子どもたち一人ひとりは、素晴らしい個性と能力とをもって生まれたかけがえのない存在です。上野毛幼稚園では、先生が教えてしまうのではなく、「子どもが自分を発見する時」を大切にしています。教育とは元来、何かを教え込むことではなく、子どもがもつ独自のタレントを見つけ引き出すことだからです。自分で考え、行動することは、小学校に進学し、さらには中高大と進み社会に出てからも活躍できる、生きる力の源になるはずです。
上野毛幼稚園は80年以上の豊かな歴史と伝統をもっていますが、幼稚園の時代は「愛をたくわえる時」でもあります。学園生活のさまざまな場面で自分が大切な愛される存在であることを実感した子どもたちは、成人後も他者とのかかわりを通して各分野で活躍しております。自己肯定感が高く、自分の可能性を信じ、未来への希望を持ち、社会に貢献する喜びをもつ子どもたちを育てること、それが教職員の願いであり祈りでもあります。
1946年宮城県生まれ。國學院大学卒業後、1970年に横浜雙葉中学高等学校に勤務。その後上智大学大学院で学び、国語と宗教を担当。宗教部長、教務部長、教頭を経て、2005年に校長就任。2017年、横浜雙葉学園の理事長・学園長に就任し、学園の発展に寄与。2023年11月、瑞宝小綬章を叙勲。
この度、園長に就任した吉田英也です。よろしくお願いします。
歴史と伝統のある上野毛幼稚園を、さらに発展させ、入園してよかった、卒業してよかったといっていただける幼稚園にしてまいりたいと思います。
私自身は、長く中学高等学校・小学校で教育に携わってきました。その中で、小学校入学前の幼児教育が大変重要だと考えるに至りました。小学校以降に伸びていく子どもたちは幼児期にきちんとしたしつけを受け、さまざまな経験の中から自分で考え、何事もやってみようという意欲にあふれた子どもたちです。その土台をつくるのに大事なのが、幼児期の教育です。しかし、だからと言って何か特別なことをしなければならないわけではありません。
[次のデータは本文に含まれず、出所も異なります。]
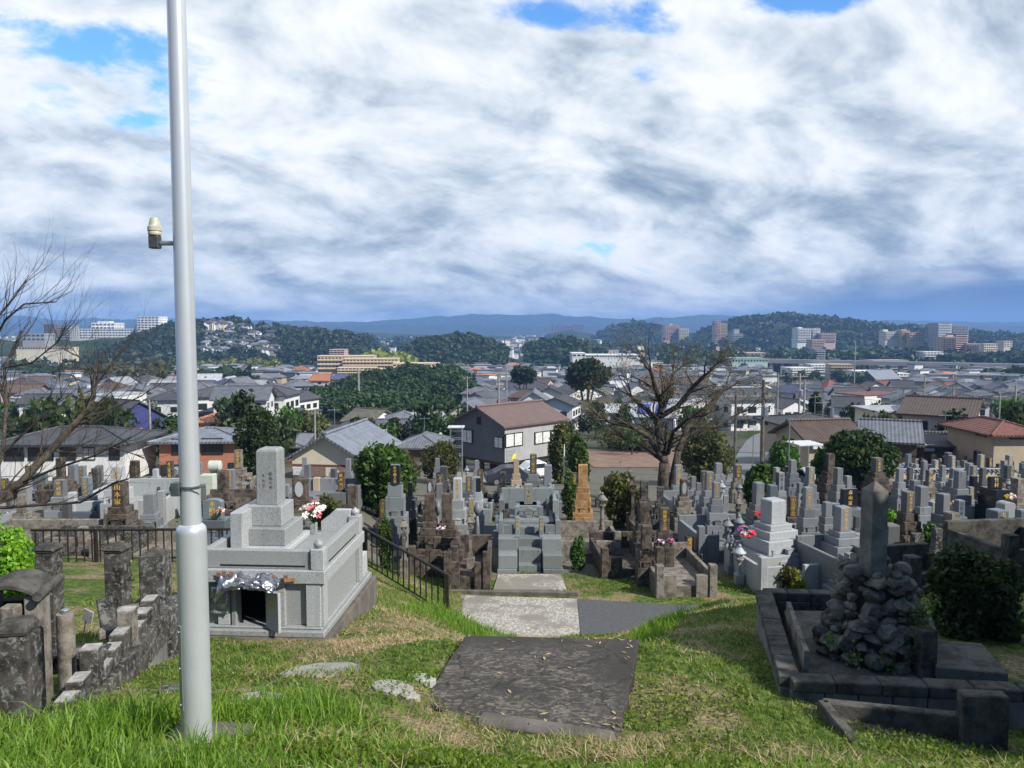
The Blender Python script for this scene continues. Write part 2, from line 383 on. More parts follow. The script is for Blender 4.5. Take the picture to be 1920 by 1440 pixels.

きちんとあいさつができる、相手の気持ちを想像できる、人の嫌がることをしない、お友達と仲良くできるなど、あたり前のことがあたり前にできることが大事です。こうしたことができる力こそが、「生きる力」です。上野毛幼稚園は、「生きる力」を持った人材の礎を築く幼稚園でありたいと思います。
1955年福島県生まれ。慶應義塾大学法学部政治学科卒業後、1979年に洗足学園中学校・高等学校の社会科教諭となり学年主任、教科主任、入試広報委員長などを歴任。全国有数の進学校への発展に大きくかかわる。2010年、洗足学園小学校の校長に就任。2023年、校長を退任し、現在は学校法人洗足学園理事。主な著書『心を育てる中学受験』(中央公論新社、2024)。